* _SUPPLIED MATERIAL_:

####

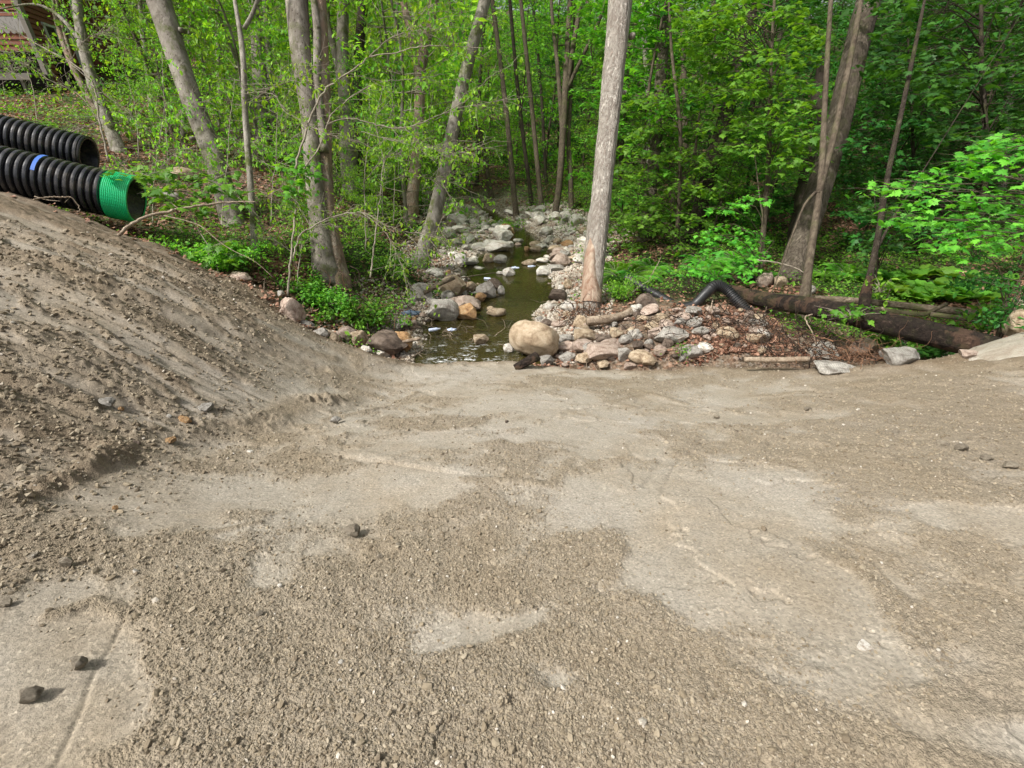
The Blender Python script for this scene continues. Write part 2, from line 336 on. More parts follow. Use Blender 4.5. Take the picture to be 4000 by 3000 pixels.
def mat_sand():
    n = NT('graded sandy soil'); p = geo(n)
    rm = n.n('Attribute', attribute_name='rough').outputs['Fac']; dmp = n.n('Attribute', attribute_name='damp').outputs['Fac']
    big = n.noise(p, 1.1, 5, .6); fine = n.noise(p, 60, 3, .7); mid = n.noise(p, 9, 5, .65)
    base = n.ramp(big, [(.3, (.285, .240, .178)), (.5, (.340, .306, .250)), (.7, (.365, .332, .282))])
    tan = n.ramp(n.noise(p, .8, 4, .6, 1.0), [(.5, 0.0), (.8, .55)])
    base = n.mix(tan, base, (.34, .262, .17))
    base = n.mix(n.math('MULTIPLY', rm, .62), base, (.245, .195, .130))
    base = n.mix(n.math('MULTIPLY', n.ramp(mid, [(.35, 0.0), (.7, 1.0)]), .22), base, (.22, .18, .13))
    base = n.mix(n.math('MULTIPLY', dmp, .8), base, (.150, .108, .068))
    v = n.n('TexVoronoi', feature='F1', i_Scale=110.0); n.l(p, v.inputs['Vector'])
    grain = n.n('SeparateColor'); n.l(v.outputs['Color'], grain.inputs[0])
    g = n.ramp(grain.outputs[0], [(0, .70), (.5, .95), (.95, 1.06), (.995, 1.35)])
    base = n.mix(1.0, base, g, 'MULTIPLY')
    v2 = n.n('TexVoronoi', feature='F1', i_Scale=150.0); n.l(p, v2.inputs['Vector'])
    h = n.math('MULTIPLY', n.math('SUBTRACT', 1.0, v2.outputs['Distance']), n.math('ADD', n.math('MULTIPLY', rm, .9), .12))
    b = n.bump(h, .8, .006); b = n.bump(n.noise(p, 200, 3, .75), .6, .005, b); b = n.bump(mid, .35, .03, b)
    return n.done(n.pri(base, .95, b, .15))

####

Go through the data above and transcribe it in full, omitting any image.

The Blender Python script for this scene continues. Write part 2, from line 336 on. More parts follow. Use Blender 4.5. Take the picture to be 4000 by 3000 pixels.
def mat_sand():
    n = NT('graded sandy soil'); p = geo(n)
    rm = n.n('Attribute', attribute_name='rough').outputs['Fac']; dmp = n.n('Attribute', attribute_name='damp').outputs['Fac']
    big = n.noise(p, 1.1, 5, .6); fine = n.noise(p, 60, 3, .7); mid = n.noise(p, 9, 5, .65)
    base = n.ramp(big, [(.3, (.285, .240, .178)), (.5, (.340, .306, .250)), (.7, (.365, .332, .282))])
    tan = n.ramp(n.noise(p, .8, 4, .6, 1.0), [(.5, 0.0), (.8, .55)])
    base = n.mix(tan, base, (.34, .262, .17))
    base = n.mix(n.math('MULTIPLY', rm, .62), base, (.245, .195, .130))
    base = n.mix(n.math('MULTIPLY', n.ramp(mid, [(.35, 0.0), (.7, 1.0)]), .22), base, (.22, .18, .13))
    base = n.mix(n.math('MULTIPLY', dmp, .8), base, (.150, .108, .068))
    v = n.n('TexVoronoi', feature='F1', i_Scale=110.0); n.l(p, v.inputs['Vector'])
    grain = n.n('SeparateColor'); n.l(v.outputs['Color'], grain.inputs[0])
    g = n.ramp(grain.outputs[0], [(0, .70), (.5, .95), (.95, 1.06), (.995, 1.35)])
    base = n.mix(1.0, base, g, 'MULTIPLY')
    v2 = n.n('TexVoronoi', feature='F1', i_Scale=150.0); n.l(p, v2.inputs['Vector'])
    h = n.math('MULTIPLY', n.math('SUBTRACT', 1.0, v2.outputs['Distance']), n.math('ADD', n.math('MULTIPLY', rm, .9), .12))
    b = n.bump(h, .8, .006); b = n.bump(n.noise(p, 200, 3, .75), .6, .005, b); b = n.bump(mid, .35, .03, b)
    return n.done(n.pri(base, .95, b, .15))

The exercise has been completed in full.